An article published in the New York Times yesterday titled "Moroccan Protests One Year On" adequately sums up the situation the Moroccan people find themselves in one year after it all began.

Still, while the uprising of Morocco’s youth brought concessions that unions and human rights groups had failed to obtain in the previous decade, observers say that the real victory is a widespread awakening of political awareness.
“For the first time there is clearly a counterbalance to power — the people,” said Abdellah Tourabi, a researcher at the Paris Institute of Political Studies who specializes in Islamic movements in Morocco. “The ‘street’ has become a true political player.”

Yesterday in Rabat I was expecting to see large protests or public celebrations in honor of the one-year anniversary. Of course, there were large protests in particular areas of the city but for the most part the city felt calm and tranquil. The activists behind the February 20th Movement created a documentary called, "My Makhzen and Me" and had a film screening in Rabat last night at 6 pm. 

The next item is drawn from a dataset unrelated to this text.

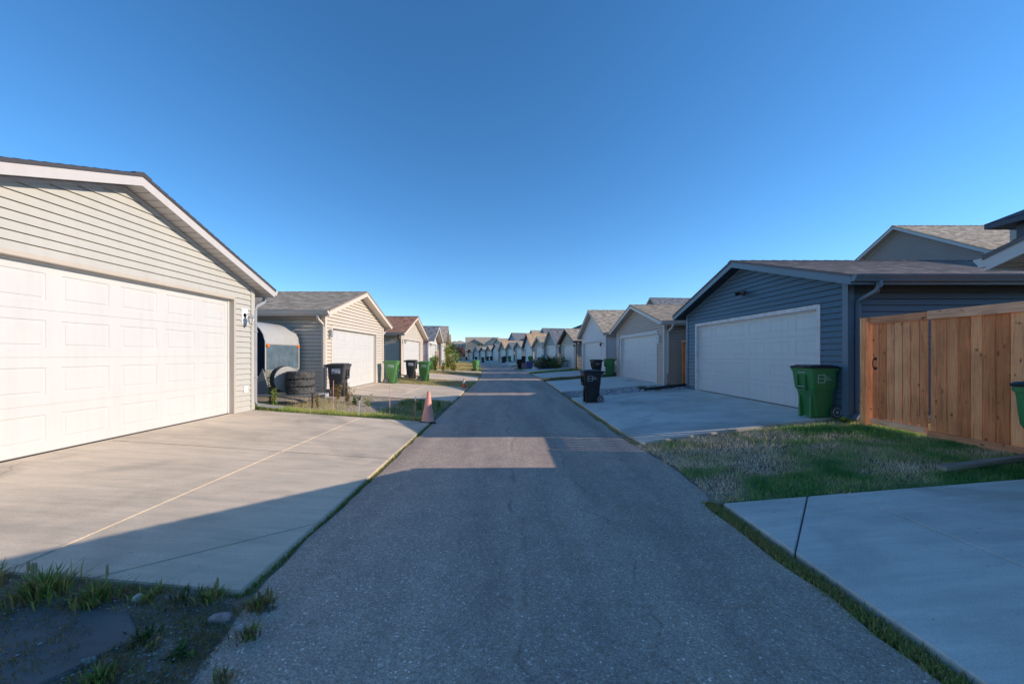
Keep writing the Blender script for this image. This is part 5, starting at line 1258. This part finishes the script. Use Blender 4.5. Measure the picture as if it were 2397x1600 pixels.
m = MB(); m.tube([(-.09, 0, 0), (0, 0, .06), (.09, 0, 0)], .004, 5, cap=True)
# ------------------------------------------------------------------ junk by the lane, car at the far end
def junk_heap(x, y, r, h, mat, lab, nm="covered_heap", seedv=1, cat="heap"):
    m = MB(); nr, na = 8, 22; vs = [(0, 0, h)]
    for i in range(1, nr + 1):
        for k in range(na):
            a_ = 2 * PI * k / na; t = i / nr; rr = r * t * (1 + .2 * MN.noise(Vector((math.cos(a_) * 1.5, math.sin(a_) * 1.5, seedv)))); z = h * max(0, (1 - t ** 2.2)) * (1 + .45 * MN.noise(Vector((rr * math.cos(a_) * 2.2, rr * math.sin(a_) * 2.2, seedv * 3.3))))
            vs.append((rr * math.cos(a_), rr * math.sin(a_), max(0, z)))
    fs = [(0, 1 + k, 1 + (k + 1) % na) for k in range(na)]
    for i in range(nr - 1):
        for k in range(na): fs.append((1 + i * na + k, 1 + (i + 1) * na + k, 1 + (i + 1) * na + (k + 1) % na, 1 + i * na + (k + 1) % na))
    m.add(vs, fs); o = m.build(nm, mat, smooth=True); o.location = (x, y, hh(x - cx(y), y)); tag(o, lab, cat); return o
def tote(x, y, w, d, h, mat, lab, rz=0.1, nm="storage_box"):
    root = empty(nm, (x, y, hh(x - cx(y), y) + .01), rz, lab, "box", "things left beside the junk pile")
    m = MB(); m.prism([(-w / 2 * .85, -d / 2 * .85, 0), (w / 2 * .85, -d / 2 * .85, 0), (w / 2 * .85, d / 2 * .85, 0), (-w / 2 * .85, d / 2 * .85, 0)], (0, 0, h * .9)); m.build("body", mat, root, bevel=.02)
    m = MB(); m.box(-w / 2, w / 2, -d / 2, d / 2, h * .901, h); m.build("lid", mat, root, bevel=.015)
junk_heap(4.0, 36.7, 1.4, .8, paint("dark_tarp", (.03, .035, .045), .4, .3, 2, .2), "dark tarp covered junk pile before the sage garage", seedv=2)
junk_heap(3.7, 38.0, 1.2, 1.25, paint("pale_tarp", (.45, .5, .52), .5, .15, 2, .3), "pale blue-grey sheet over the top of the junk", seedv=5)
junk_heap(2.9, 36.0, .45, .3, paint("white_bag", (.62, .62, .62), .5, .1, 4, .2), "white plastic bags at the front of the junk pile", "plastic_bags", 7, "bags")
tote(1.95, 38.7, .8, .6, .55, paint("mauve_plastic", (.25, .2, .23), .5), "pinkish grey storage tote right of the black cart")
tote(2.35, 38.6, .6, .5, .75, paint("purple_plastic", (.10, .09, .30), .5), "blue-purple tub between the tote and junk pile")
tote(2.75, 38.9, .5, .4, .45, paint("light_plastic", (.45, .42, .48), .5), "small pale box left of the junk pile")
tote(-.1, 38.9, .35, .3, .42, paint("cream_plastic", (.5, .46, .36), .5), "pale little box at the left of the lane-edge black cart") if False else None
stone(1.02, 38.3, .22, .16, .3, (.5, .48, .4), "pale rock left of the lane-edge black cart")
junk_heap(-7.9, 51.5, .9, 1.15, paint("grey_cover", (.28, .25, .24), .7, .3, 2, .3), "grey cloth covered heap on the left verge beside a faded cart", seedv=9)
# wooden crate of pallets far right
pr = empty("pallet", (-1.35, 66.5, hh(2, 66) + .05), R(-70), "upright wooden pallets beside the far lane edge", "pallet")
for k in range(5): m = MB(); m.box(-.5 + k * .22, -.36 + k * .22, 0, .04, 0, 1.0, col=rnd()); m.build("slat", PALEW, pr)
m = MB(); m.box(-.5, .52, .042, .1, .1, .2, col=rnd()); m.box(-.5, .52, .042, .1, .8, .9, col=rnd()); m.build("rail", PALEW, pr)
# parked white car at far end
car = empty("parked_car", (-16.6, 116.5, bs(116) + .05), R(75), "white car parked at the far end left of the last garage", "car")
CW = paint("car_white", (.72, .72, .70), .25, .02, 2, .02, .6)
m = MB(); loft(m, [[(x * 2.2, y_ * .88, z) for x, y_, _ in rrect(1, 1, 1, 0, .25, 3)] for z in (.25, .5, .8)] + [[(x * 2.15, y_ * .84, .92) for x, y_, _ in rrect(1, 1, 1, 0, .25, 3)]]); m.build("body", CW, car, smooth=True)
m = MB(); loft(m, [[(x * 1.35 - .1, y_ * .8, .921) for x, y_, _ in rrect(1, 1, 1, 0, .25, 3)], [(x * .9 - .15, y_ * .66, 1.38) for x, y_, _ in rrect(1, 1, 1, 0, .25, 3)]]); cb = m.build("cabin", GLASS, car, smooth=True)
m = MB(); loft(m, [[(x * .92 - .15, y_ * .67, 1.381) for x, y_, _ in rrect(1, 1, 1, 0, .25, 3)], [(x * .8 - .15, y_ * .6, 1.44) for x, y_, _ in rrect(1, 1, 1, 0, .25, 3)]]); m.build("roof", CW, car, smooth=True)
for x in (-1.35, 1.35):
    for sg in (-1, 1):
        m = MB(); m.lathe([(0, -.1), (.3, -.1), (.33, -.06), (.33, .06), (.3, .1), (0, .1)], 18, M=Matrix.Translation((x, sg * .8, .33)) @ Matrix.Rotation(R(90), 4, 'X')); m.build("wheel", RUBBER, car, smooth=True)
for sg in (-1, 1): m = MB(); m.box(-2.21, -2.15, sg * .5 - .15, sg * .5 + .15, .6, .72); m.build("tail_light", paint("red_lens", (.5, .02, .02), .2), car)
print("objects", len(bpy.data.objects))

There were also round table discussions and activities throughout the day to discuss the role of demonstration and art in creating an effective political narrative. I am impressed by the movement's maturity by opting for constructive community-building activities over a shock-and-awe display. Though perhaps I shouldn't be too surprised, considering the movement has been for the most part very reasonable in their methods for calling for political change. It will certainly be interesting to watch if and how the "February 20th Movement" continues to play a role in Moroccan politics, and how their sociopolitical position will develop in the coming months as the new Moroccan government becomes more established. Will their sentiment remain relevant?